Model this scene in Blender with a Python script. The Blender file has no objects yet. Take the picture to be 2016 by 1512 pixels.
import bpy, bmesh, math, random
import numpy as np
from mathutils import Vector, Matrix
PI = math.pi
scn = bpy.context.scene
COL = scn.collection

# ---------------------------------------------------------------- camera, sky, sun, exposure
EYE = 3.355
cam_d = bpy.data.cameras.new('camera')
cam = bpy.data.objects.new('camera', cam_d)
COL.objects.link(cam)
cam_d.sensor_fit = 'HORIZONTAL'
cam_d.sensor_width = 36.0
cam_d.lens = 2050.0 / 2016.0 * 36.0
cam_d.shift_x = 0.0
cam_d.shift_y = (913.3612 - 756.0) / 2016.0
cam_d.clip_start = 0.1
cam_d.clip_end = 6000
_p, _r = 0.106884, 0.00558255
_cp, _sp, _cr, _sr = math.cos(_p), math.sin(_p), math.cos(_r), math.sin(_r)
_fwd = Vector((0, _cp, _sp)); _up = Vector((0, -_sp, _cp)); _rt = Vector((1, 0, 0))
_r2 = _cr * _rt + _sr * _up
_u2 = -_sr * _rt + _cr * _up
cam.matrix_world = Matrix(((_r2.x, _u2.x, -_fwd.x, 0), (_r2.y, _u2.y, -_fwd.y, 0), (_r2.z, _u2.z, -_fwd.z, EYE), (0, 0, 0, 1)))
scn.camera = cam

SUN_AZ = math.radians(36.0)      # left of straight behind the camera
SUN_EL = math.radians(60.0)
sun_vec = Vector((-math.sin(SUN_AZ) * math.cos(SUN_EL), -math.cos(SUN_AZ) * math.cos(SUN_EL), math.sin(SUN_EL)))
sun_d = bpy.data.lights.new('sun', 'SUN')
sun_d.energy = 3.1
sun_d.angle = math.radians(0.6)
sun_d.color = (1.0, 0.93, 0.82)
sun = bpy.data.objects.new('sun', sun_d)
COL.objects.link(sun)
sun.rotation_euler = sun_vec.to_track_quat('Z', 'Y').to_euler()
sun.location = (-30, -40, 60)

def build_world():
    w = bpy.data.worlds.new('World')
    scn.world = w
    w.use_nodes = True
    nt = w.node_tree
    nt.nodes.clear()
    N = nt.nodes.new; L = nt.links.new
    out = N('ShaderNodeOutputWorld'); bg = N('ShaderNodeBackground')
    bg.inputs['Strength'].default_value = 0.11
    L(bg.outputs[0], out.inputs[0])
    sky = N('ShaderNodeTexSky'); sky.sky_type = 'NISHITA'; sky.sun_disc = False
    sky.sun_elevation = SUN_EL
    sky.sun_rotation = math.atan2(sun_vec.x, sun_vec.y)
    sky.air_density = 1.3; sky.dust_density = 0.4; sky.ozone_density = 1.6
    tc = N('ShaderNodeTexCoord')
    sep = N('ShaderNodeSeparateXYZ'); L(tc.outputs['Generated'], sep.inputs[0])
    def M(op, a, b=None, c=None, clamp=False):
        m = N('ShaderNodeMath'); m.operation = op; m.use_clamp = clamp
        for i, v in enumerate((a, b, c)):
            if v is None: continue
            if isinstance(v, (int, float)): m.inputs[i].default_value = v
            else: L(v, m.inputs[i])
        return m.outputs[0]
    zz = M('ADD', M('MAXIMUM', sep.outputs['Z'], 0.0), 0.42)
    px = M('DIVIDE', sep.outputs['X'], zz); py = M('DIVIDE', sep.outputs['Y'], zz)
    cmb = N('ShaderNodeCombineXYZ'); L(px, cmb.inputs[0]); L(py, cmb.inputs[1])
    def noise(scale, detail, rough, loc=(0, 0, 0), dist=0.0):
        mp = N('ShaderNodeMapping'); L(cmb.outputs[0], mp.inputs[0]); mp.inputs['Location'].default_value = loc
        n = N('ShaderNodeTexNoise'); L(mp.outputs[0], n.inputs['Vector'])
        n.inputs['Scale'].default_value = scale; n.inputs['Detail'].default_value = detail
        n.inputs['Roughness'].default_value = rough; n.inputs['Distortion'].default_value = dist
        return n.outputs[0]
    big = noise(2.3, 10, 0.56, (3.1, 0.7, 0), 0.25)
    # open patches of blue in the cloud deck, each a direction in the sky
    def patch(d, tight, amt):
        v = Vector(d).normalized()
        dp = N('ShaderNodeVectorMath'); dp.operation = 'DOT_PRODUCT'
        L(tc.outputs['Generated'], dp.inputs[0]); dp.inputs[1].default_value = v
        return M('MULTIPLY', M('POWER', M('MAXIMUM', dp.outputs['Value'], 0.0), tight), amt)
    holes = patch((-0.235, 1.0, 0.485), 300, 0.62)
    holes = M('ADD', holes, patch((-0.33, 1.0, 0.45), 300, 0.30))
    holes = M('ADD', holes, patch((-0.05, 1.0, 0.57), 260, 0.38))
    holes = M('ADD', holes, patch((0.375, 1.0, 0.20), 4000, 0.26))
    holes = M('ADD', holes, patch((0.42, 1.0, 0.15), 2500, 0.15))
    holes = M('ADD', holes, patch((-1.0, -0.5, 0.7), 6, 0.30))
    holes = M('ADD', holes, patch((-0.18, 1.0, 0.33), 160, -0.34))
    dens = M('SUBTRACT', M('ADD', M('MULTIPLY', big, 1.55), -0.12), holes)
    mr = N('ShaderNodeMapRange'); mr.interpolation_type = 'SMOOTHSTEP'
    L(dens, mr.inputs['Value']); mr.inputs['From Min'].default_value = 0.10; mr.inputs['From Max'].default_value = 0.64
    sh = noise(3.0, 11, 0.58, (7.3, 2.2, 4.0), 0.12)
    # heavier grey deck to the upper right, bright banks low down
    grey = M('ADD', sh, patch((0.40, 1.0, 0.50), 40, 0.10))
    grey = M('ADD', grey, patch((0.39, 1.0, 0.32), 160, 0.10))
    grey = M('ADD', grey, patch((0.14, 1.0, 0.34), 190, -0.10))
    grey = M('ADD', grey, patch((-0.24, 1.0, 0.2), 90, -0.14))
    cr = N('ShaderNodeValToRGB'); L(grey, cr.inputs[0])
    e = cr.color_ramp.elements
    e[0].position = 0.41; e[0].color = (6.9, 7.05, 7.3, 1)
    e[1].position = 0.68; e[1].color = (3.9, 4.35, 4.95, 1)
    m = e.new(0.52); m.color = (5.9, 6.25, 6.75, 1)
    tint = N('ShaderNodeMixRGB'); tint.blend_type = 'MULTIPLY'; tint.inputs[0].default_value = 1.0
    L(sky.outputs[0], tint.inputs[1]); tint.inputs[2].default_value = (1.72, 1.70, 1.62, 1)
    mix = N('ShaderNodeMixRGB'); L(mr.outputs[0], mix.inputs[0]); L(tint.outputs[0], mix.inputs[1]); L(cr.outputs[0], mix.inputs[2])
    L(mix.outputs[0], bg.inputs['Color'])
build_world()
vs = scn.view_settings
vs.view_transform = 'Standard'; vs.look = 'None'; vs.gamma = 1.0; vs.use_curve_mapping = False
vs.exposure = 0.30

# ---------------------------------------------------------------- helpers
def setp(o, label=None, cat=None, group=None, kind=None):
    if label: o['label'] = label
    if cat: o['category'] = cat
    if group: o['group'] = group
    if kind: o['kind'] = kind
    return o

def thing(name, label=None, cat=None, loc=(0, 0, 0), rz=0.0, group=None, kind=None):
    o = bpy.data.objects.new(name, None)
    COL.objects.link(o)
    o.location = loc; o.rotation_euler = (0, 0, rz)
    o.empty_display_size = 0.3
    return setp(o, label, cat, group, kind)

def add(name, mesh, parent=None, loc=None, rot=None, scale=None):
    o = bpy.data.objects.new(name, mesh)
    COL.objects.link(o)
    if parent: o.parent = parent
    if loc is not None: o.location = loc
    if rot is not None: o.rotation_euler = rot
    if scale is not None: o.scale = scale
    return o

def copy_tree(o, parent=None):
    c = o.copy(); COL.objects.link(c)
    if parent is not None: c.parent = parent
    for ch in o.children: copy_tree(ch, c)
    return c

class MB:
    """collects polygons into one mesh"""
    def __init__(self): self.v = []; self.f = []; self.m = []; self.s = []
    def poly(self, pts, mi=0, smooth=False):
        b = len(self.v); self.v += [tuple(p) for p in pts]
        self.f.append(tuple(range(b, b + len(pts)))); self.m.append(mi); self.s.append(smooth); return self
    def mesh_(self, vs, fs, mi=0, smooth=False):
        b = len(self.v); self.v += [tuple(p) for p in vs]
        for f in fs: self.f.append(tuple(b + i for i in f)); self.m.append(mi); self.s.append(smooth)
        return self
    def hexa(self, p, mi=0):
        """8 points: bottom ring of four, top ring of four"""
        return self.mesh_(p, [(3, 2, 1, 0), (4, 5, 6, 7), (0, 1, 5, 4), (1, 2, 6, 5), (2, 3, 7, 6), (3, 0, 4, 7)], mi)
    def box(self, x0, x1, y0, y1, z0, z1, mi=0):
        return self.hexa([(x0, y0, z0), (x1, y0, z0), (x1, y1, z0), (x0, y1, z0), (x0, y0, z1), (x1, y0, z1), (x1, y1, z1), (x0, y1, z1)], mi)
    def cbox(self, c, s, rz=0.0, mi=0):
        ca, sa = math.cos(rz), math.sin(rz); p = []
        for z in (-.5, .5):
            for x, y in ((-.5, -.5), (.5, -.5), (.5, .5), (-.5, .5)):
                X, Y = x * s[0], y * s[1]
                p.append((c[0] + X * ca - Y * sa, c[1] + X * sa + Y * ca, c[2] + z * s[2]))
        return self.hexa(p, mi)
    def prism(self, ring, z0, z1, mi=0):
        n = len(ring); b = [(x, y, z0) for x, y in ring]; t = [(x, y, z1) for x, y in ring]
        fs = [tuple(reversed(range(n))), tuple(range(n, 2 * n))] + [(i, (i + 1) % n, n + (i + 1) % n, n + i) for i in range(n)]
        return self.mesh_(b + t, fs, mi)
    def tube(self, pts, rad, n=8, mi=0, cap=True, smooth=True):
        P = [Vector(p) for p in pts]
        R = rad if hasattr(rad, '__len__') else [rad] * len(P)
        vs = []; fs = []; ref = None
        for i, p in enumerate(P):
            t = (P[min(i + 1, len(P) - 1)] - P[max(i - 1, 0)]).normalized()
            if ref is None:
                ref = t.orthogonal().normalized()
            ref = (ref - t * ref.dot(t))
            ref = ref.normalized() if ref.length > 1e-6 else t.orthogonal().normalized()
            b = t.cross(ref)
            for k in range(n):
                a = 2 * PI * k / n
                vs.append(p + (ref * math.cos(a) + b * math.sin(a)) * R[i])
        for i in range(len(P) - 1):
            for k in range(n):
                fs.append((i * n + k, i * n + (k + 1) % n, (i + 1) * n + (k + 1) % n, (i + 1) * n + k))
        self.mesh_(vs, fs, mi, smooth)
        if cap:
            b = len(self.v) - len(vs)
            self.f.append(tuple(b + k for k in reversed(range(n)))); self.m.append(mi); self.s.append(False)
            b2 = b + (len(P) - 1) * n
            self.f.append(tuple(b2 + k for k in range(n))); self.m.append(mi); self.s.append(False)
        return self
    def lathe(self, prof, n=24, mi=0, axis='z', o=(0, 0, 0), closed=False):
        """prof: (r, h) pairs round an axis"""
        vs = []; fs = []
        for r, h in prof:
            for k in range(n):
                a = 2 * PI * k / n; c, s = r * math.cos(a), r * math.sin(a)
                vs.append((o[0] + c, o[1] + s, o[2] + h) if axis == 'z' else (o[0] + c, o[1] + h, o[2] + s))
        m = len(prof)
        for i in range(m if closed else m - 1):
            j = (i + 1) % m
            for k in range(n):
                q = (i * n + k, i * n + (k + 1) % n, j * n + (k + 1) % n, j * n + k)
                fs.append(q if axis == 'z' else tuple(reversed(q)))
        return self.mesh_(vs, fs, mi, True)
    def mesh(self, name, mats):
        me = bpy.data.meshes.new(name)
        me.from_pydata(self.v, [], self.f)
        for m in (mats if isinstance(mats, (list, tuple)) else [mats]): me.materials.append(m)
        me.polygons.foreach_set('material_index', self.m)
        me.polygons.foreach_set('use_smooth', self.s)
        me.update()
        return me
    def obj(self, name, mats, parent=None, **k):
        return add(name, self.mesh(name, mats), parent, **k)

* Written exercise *
Please write out exactly the lines from the start of the data through the line that contains "COL = scn.collection", both ends included, and nothing else.

* Task output *
Model this scene in Blender with a Python script. The Blender file has no objects yet. Take the picture to be 2016 by 1512 pixels.
import bpy, bmesh, math, random
import numpy as np
from mathutils import Vector, Matrix
PI = math.pi
scn = bpy.context.scene
COL = scn.collection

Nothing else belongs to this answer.